I used to write for Unity Magazine on a fairly regular basis.  Unity is a magazine that embraces universal spiritual truths that are Christian, but nondenominational.  A particular salient memory was evoked when I was channel-surfing the night before last; Wayne Dyer was on PBS promoting, proselytizing and frankly, self-aggrandizing.  Within  the first 23 minutes, I learned that, recently, he healed himself from the scourge of leukemia by working with a spiritual healer. He paused to mention his 37 books and eight children several times, and he announced that a recent study cited him as the third most influential spiritual leader of our time. (If he mentioned the first and second, I missed it.)
Dyer recited Emily Dickinson and related the bumps along the path toward his spiritual wholeness. The camera would cut from close-ups framing his face to members of the rapt audience nodding, appearing blissful and holding hands.  I thought, “So this is what it is like to have charisma.”  

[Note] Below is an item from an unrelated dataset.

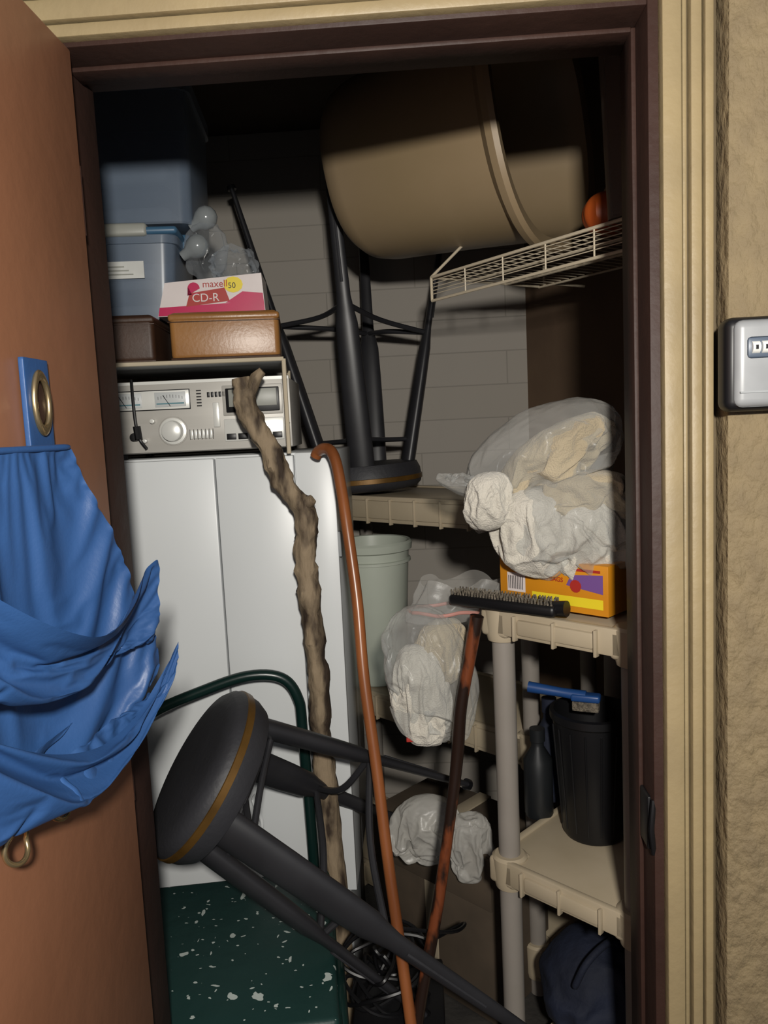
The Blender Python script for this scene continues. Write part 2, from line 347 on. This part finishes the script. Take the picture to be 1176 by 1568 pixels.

All those years ago, Wayne Dyer and I both wrote for Unity. We both carried the same Banner, shared The Secret, forwarded one Truth.  There was nothing about his message about who we are, about our relationships with God and the core meaning of life that I disputed then or now.  However, he showed more consistency about broadcasting his beliefs than I have. Actually, he seems to have shown considerable genius in packaging himself.
I could no longer watch him. I clicked off the television with the remote.  Instead, the memory that I had successfully repressed for twenty years played in 3-D as vividly as if the television was still on.
I remembered that my father’s reception when I sold my first essay to Unity was, at best, lukewarm. I was grateful that my gratification never came from hearing his praise. It was rarely forthcoming.  Long after I had cashed that first check, I received a curtesy copy of Unity in the mail.  I sent a copy to my parents. My father called and said, “I had no idea that you were such a good writer. Why, you are in the same publication as Wayne Dyer!”
I said, “Yes, isn’t that something?” We continued to chat, then hung up.
A small, very unChristian piece of me surfaced after our conversation ended. I held the magazine in my hands and a small smile rose, unexpectedly.   Even now, I have a frisson of pleasure. As I remember it, my name was above his on the cover.